[Entries with scene source code]

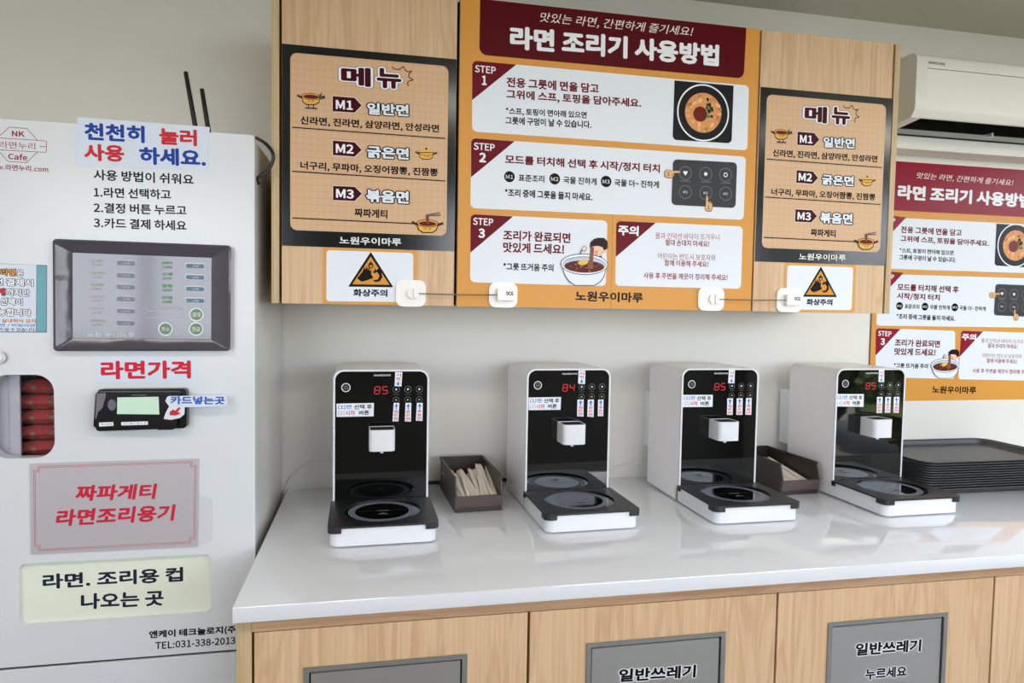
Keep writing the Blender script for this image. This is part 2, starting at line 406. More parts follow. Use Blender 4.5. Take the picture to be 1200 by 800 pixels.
for (lab, i) in cabs:
    x0, x1 = divs[i], divs[i+1]; t = thing('base_cabinet', lab, 'cabinet', ((x0+x1)/2, -.3, 0), group='base cabinets with waste flaps')
    b = new(); box(b, x0+.001, x1-.001, -.584, -.004, .08, .8055, mi=0); box(b, x0+.001, x1-.001, -.54, -.004, 0, .08, mi=0); obj('carcass', b, DARK, t)
    cx = (x0+x1)/2 if i else .0237; fx0, fx1, fz1 = cx-.1187, cx+.1187, .7472; fz0 = fz1-.235
    b = new(); extrude(b, [(x0+.0022, .085), (x1-.0022, .085), (x1-.0022, .8042), (x0+.0022, .8042)], DOORY, DOORY+.018, XZ, [[(fx0+.004, fz0+.004), (fx1-.004, fz0+.004), (fx1-.004, fz1-.004), (fx0+.004, fz1-.004)]])
    dr = obj('door', b, OAK, t)
    b = new(); extrude(b, [(fx0, fz0), (fx1, fz0), (fx1, fz1), (fx0, fz1)], DOORY-.0025, DOORY+.004, XZ, [[(fx0+.0078, fz0+.0078), (fx1-.0078, fz0+.0078), (fx1-.0078, fz1-.0068), (fx0+.0078, fz1-.0068)]])
    obj('flap_frame', b, STEELF, dr)
    b = new(); box(b, fx0+.0096, fx1-.0096, DOORY+.0005, DOORY+.003, fz0+.0096, fz1-.0096, .0006, 1)
    obj('waste_flap', b, STEEL, dr)
    b = new(); box(b, fx0+.004, fx1-.004, DOORY+.012, DOORY+.016, fz0+.004, fz1-.004); obj('flap_shadow_gap', b, DARK, dr)
    if i in (1, 2):
        p = flat_on(DOORY+.0005, rough=.4); K = (14, 16, 20); Wt = (232, 234, 236)
        o_ = dict(bold=.03, out=(.05, Wt))
        if i == 1:
            p.text('일반쓰레기', (725, 791.5), (815.5, 786), 15.5, K, **o_); p.text('누르세요', (740, 823), (800, 819), 13, K, **o_)
        else:
            p.text('일반쓰레기', (1002.5, 761), (1079.5, 755.8), 14.8, K, **o_); p.text('누르세요', (1014, 790), (1062.5, 786), 13, K, **o_)
        p.done('lettering', dr)

# ================================================================== WALL CABINETS
UY = -.330
UZ0, UZ1 = 1.2712, 1.8366
def wallcab(lab, x0, x1, doors, sides):
    t = thing('wall_cabinet', lab, 'cabinet', ((x0+x1)/2, -.16, UZ0), group='wall cabinets')
    b = new(); box(b, x0, x1, UY+.021, -.002, UZ0+.002, UZ1-.0005); obj('carcass', b, DARK, t)
    for (a, c) in doors:
        b = new(); box(b, a, c, UY, UY+.018, UZ0, UZ1, .0006, 1); obj('door', b, OAK, t)
    for (a, c) in sides:
        b = new(); box(b, a, c, UY-.001, -.003, UZ0, UZ1, .0004, 1); obj('side_panel', b, OAKE, t)
    b = new(); box(b, x0, x1, UY+.022, -.003, UZ0, UZ0+.0018); obj('underside', b, mat('cabinet_underside', (226, 222, 212), .5), t)
    return t
wallcab('oak wall cabinet at the left, beside the vending machine, bearing the darker menu', -.1635, .1495, [(-.1597, .1470)], [(-.1768, -.1640)])
wallcab('wide two-door wall cabinet covered by the big instruction poster', .1500, .7585, [(.1525, .4548), (.4554, .7568)], [])
wallcab('oak wall cabinet at the right, next to the air conditioner', .7590, 1.0695, [(.7607, 1.0667)], [(1.0702, 1.0832)])

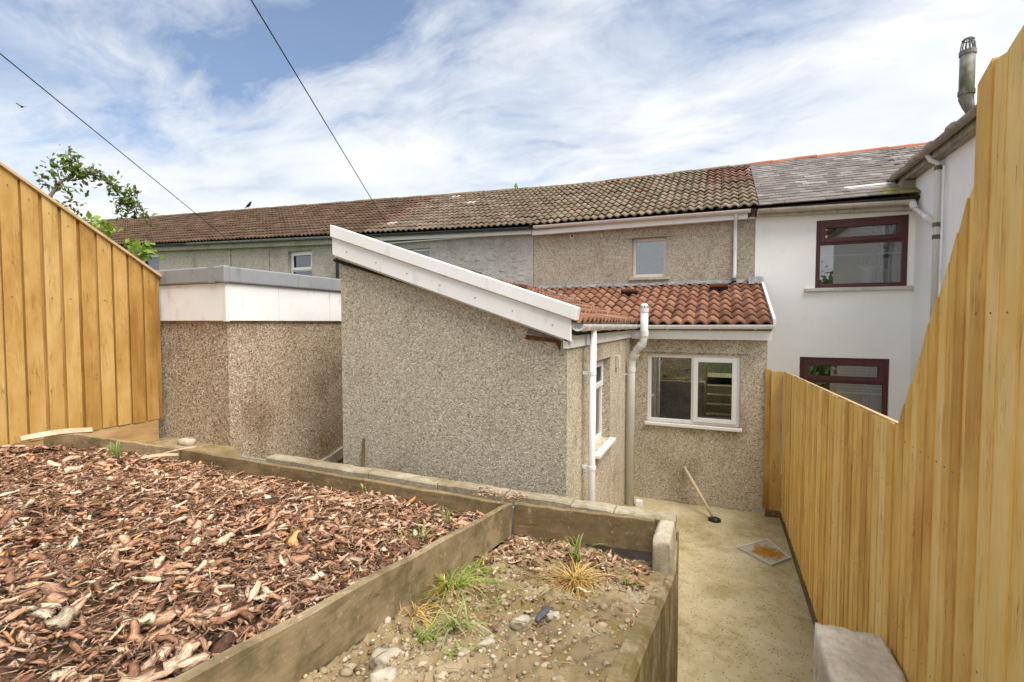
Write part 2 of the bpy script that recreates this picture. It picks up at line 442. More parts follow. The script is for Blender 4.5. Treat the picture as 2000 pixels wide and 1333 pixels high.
class MB:
    def __init__(self):
        self.v, self.f = [], []

    def add(self, vs, fs):
        b = len(self.v)
        self.v += [tuple(x) for x in vs]
        self.f += [tuple(b + i for i in q) for q in fs]
        return self

    def box(self, x0, x1, y0, y1, z0, z1):
        vs = [(x, y, z) for z in (z0, z1) for y in (y0, y1) for x in (x0, x1)]
        return self.add(vs, [(0, 2, 3, 1), (4, 5, 7, 6), (0, 1, 5, 4), (2, 6, 7, 3), (0, 4, 6, 2), (1, 3, 7, 5)])

    def hexa(self, a, b):
        """two quads (lists of 4 points, same order) joined into a solid"""
        return self.add(list(a) + list(b), [(3, 2, 1, 0), (4, 5, 6, 7), (0, 1, 5, 4), (1, 2, 6, 5), (2, 3, 7, 6), (3, 0, 4, 7)])

    def obox(self, O, U, N, u0, u1, z0, z1, n0, n1):
        Z = V((0, 0, 1))
        P = lambda u, z, n: O + U * u + N * n + Z * z
        return self.hexa([P(u0, z0, n0), P(u1, z0, n0), P(u1, z1, n0), P(u0, z1, n0)], [P(u0, z0, n1), P(u1, z0, n1), P(u1, z1, n1), P(u0, z1, n1)])

    def prism(self, poly, d):
        d = V(d)
        n = len(poly)
        a = [V(p) for p in poly]
        fs = [tuple(range(n - 1, -1, -1)), tuple(range(n, 2 * n))] + [(i, (i + 1) % n, (i + 1) % n + n, i + n) for i in range(n)]
        return self.add(a + [p + d for p in a], fs)

    def tube(self, pts, r, n=10, caps=True):
        pts = [V(p) for p in pts]
        rs = r if isinstance(r, (list, tuple)) else [r] * len(pts)
        rings = []
        up = V((0, 0, 1))
        prev = None
        for i, p in enumerate(pts):
            t = (pts[min(i + 1, len(pts) - 1)] - pts[max(i - 1, 0)]).normalized()
            if prev is None:
                a = t.cross(up) if abs(t.z) < 0.95 else t.cross(V((1, 0, 0)))
            else:
                a = prev - t * prev.dot(t)
            a.normalize()
            prev = a
            b = t.cross(a)
            rings.append([p + (a * math.cos(2 * math.pi * k / n) + b * math.sin(2 * math.pi * k / n)) * rs[i] for k in range(n)])
        vs = [q for rg in rings for q in rg]
        fs = [(i * n + k, i * n + (k + 1) % n, (i + 1) * n + (k + 1) % n, (i + 1) * n + k) for i in range(len(pts) - 1) for k in range(n)]
        if caps:
            fs += [tuple(range(n - 1, -1, -1)), tuple(range((len(pts) - 1) * n, len(pts) * n))]
        return self.add(vs, fs)

    def mesh(self, name, smooth=False):
        me = bpy.data.meshes.new(name)
        me.from_pydata(self.v, [], self.f)
        bm = bmesh.new()
        bm.from_mesh(me)
        bmesh.ops.recalc_face_normals(bm, faces=bm.faces)
        bm.to_mesh(me)
        bm.free()
        if smooth:
            me.polygons.foreach_set('use_smooth', [True] * len(me.polygons))
        return me

    def build(self, name, mat, parent=None, smooth=False, bevel=0.0, seg=2):
        o = link(name, self.mesh(name, smooth), mat, parent)
        if bevel:
            b = o.modifiers.new('bevel', 'BEVEL')
            b.width = bevel
            b.segments = seg
            b.limit_method = 'ANGLE'
        return o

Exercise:
Please write out all of the material above without changing a word, and omit any pictures.

Expected output:
Keep writing the Blender script for this image. This is part 2, starting at line 406. More parts follow. Use Blender 4.5. Take the picture to be 1200 by 800 pixels.
for (lab, i) in cabs:
    x0, x1 = divs[i], divs[i+1]; t = thing('base_cabinet', lab, 'cabinet', ((x0+x1)/2, -.3, 0), group='base cabinets with waste flaps')
    b = new(); box(b, x0+.001, x1-.001, -.584, -.004, .08, .8055, mi=0); box(b, x0+.001, x1-.001, -.54, -.004, 0, .08, mi=0); obj('carcass', b, DARK, t)
    cx = (x0+x1)/2 if i else .0237; fx0, fx1, fz1 = cx-.1187, cx+.1187, .7472; fz0 = fz1-.235
    b = new(); extrude(b, [(x0+.0022, .085), (x1-.0022, .085), (x1-.0022, .8042), (x0+.0022, .8042)], DOORY, DOORY+.018, XZ, [[(fx0+.004, fz0+.004), (fx1-.004, fz0+.004), (fx1-.004, fz1-.004), (fx0+.004, fz1-.004)]])
    dr = obj('door', b, OAK, t)
    b = new(); extrude(b, [(fx0, fz0), (fx1, fz0), (fx1, fz1), (fx0, fz1)], DOORY-.0025, DOORY+.004, XZ, [[(fx0+.0078, fz0+.0078), (fx1-.0078, fz0+.0078), (fx1-.0078, fz1-.0068), (fx0+.0078, fz1-.0068)]])
    obj('flap_frame', b, STEELF, dr)
    b = new(); box(b, fx0+.0096, fx1-.0096, DOORY+.0005, DOORY+.003, fz0+.0096, fz1-.0096, .0006, 1)
    obj('waste_flap', b, STEEL, dr)
    b = new(); box(b, fx0+.004, fx1-.004, DOORY+.012, DOORY+.016, fz0+.004, fz1-.004); obj('flap_shadow_gap', b, DARK, dr)
    if i in (1, 2):
        p = flat_on(DOORY+.0005, rough=.4); K = (14, 16, 20); Wt = (232, 234, 236)
        o_ = dict(bold=.03, out=(.05, Wt))
        if i == 1:
            p.text('일반쓰레기', (725, 791.5), (815.5, 786), 15.5, K, **o_); p.text('누르세요', (740, 823), (800, 819), 13, K, **o_)
        else:
            p.text('일반쓰레기', (1002.5, 761), (1079.5, 755.8), 14.8, K, **o_); p.text('누르세요', (1014, 790), (1062.5, 786), 13, K, **o_)
        p.done('lettering', dr)

# ================================================================== WALL CABINETS
UY = -.330
UZ0, UZ1 = 1.2712, 1.8366
def wallcab(lab, x0, x1, doors, sides):
    t = thing('wall_cabinet', lab, 'cabinet', ((x0+x1)/2, -.16, UZ0), group='wall cabinets')
    b = new(); box(b, x0, x1, UY+.021, -.002, UZ0+.002, UZ1-.0005); obj('carcass', b, DARK, t)
    for (a, c) in doors:
        b = new(); box(b, a, c, UY, UY+.018, UZ0, UZ1, .0006, 1); obj('door', b, OAK, t)
    for (a, c) in sides:
        b = new(); box(b, a, c, UY-.001, -.003, UZ0, UZ1, .0004, 1); obj('side_panel', b, OAKE, t)
    b = new(); box(b, x0, x1, UY+.022, -.003, UZ0, UZ0+.0018); obj('underside', b, mat('cabinet_underside', (226, 222, 212), .5), t)
    return t
wallcab('oak wall cabinet at the left, beside the vending machine, bearing the darker menu', -.1635, .1495, [(-.1597, .1470)], [(-.1768, -.1640)])
wallcab('wide two-door wall cabinet covered by the big instruction poster', .1500, .7585, [(.1525, .4548), (.4554, .7568)], [])
wallcab('oak wall cabinet at the right, next to the air conditioner', .7590, 1.0695, [(.7607, 1.0667)], [(1.0702, 1.0832)])

Write part 2 of the bpy script that recreates this picture. It picks up at line 442. More parts follow. The script is for Blender 4.5. Treat the picture as 2000 pixels wide and 1333 pixels high.
class MB:
    def __init__(self):
        self.v, self.f = [], []

    def add(self, vs, fs):
        b = len(self.v)
        self.v += [tuple(x) for x in vs]
        self.f += [tuple(b + i for i in q) for q in fs]
        return self

    def box(self, x0, x1, y0, y1, z0, z1):
        vs = [(x, y, z) for z in (z0, z1) for y in (y0, y1) for x in (x0, x1)]
        return self.add(vs, [(0, 2, 3, 1), (4, 5, 7, 6), (0, 1, 5, 4), (2, 6, 7, 3), (0, 4, 6, 2), (1, 3, 7, 5)])

    def hexa(self, a, b):
        """two quads (lists of 4 points, same order) joined into a solid"""
        return self.add(list(a) + list(b), [(3, 2, 1, 0), (4, 5, 6, 7), (0, 1, 5, 4), (1, 2, 6, 5), (2, 3, 7, 6), (3, 0, 4, 7)])

    def obox(self, O, U, N, u0, u1, z0, z1, n0, n1):
        Z = V((0, 0, 1))
        P = lambda u, z, n: O + U * u + N * n + Z * z
        return self.hexa([P(u0, z0, n0), P(u1, z0, n0), P(u1, z1, n0), P(u0, z1, n0)], [P(u0, z0, n1), P(u1, z0, n1), P(u1, z1, n1), P(u0, z1, n1)])

    def prism(self, poly, d):
        d = V(d)
        n = len(poly)
        a = [V(p) for p in poly]
        fs = [tuple(range(n - 1, -1, -1)), tuple(range(n, 2 * n))] + [(i, (i + 1) % n, (i + 1) % n + n, i + n) for i in range(n)]
        return self.add(a + [p + d for p in a], fs)

    def tube(self, pts, r, n=10, caps=True):
        pts = [V(p) for p in pts]
        rs = r if isinstance(r, (list, tuple)) else [r] * len(pts)
        rings = []
        up = V((0, 0, 1))
        prev = None
        for i, p in enumerate(pts):
            t = (pts[min(i + 1, len(pts) - 1)] - pts[max(i - 1, 0)]).normalized()
            if prev is None:
                a = t.cross(up) if abs(t.z) < 0.95 else t.cross(V((1, 0, 0)))
            else:
                a = prev - t * prev.dot(t)
            a.normalize()
            prev = a
            b = t.cross(a)
            rings.append([p + (a * math.cos(2 * math.pi * k / n) + b * math.sin(2 * math.pi * k / n)) * rs[i] for k in range(n)])
        vs = [q for rg in rings for q in rg]
        fs = [(i * n + k, i * n + (k + 1) % n, (i + 1) * n + (k + 1) % n, (i + 1) * n + k) for i in range(len(pts) - 1) for k in range(n)]
        if caps:
            fs += [tuple(range(n - 1, -1, -1)), tuple(range((len(pts) - 1) * n, len(pts) * n))]
        return self.add(vs, fs)

    def mesh(self, name, smooth=False):
        me = bpy.data.meshes.new(name)
        me.from_pydata(self.v, [], self.f)
        bm = bmesh.new()
        bm.from_mesh(me)
        bmesh.ops.recalc_face_normals(bm, faces=bm.faces)
        bm.to_mesh(me)
        bm.free()
        if smooth:
            me.polygons.foreach_set('use_smooth', [True] * len(me.polygons))
        return me

    def build(self, name, mat, parent=None, smooth=False, bevel=0.0, seg=2):
        o = link(name, self.mesh(name, smooth), mat, parent)
        if bevel:
            b = o.modifiers.new('bevel', 'BEVEL')
            b.width = bevel
            b.segments = seg
            b.limit_method = 'ANGLE'
        return o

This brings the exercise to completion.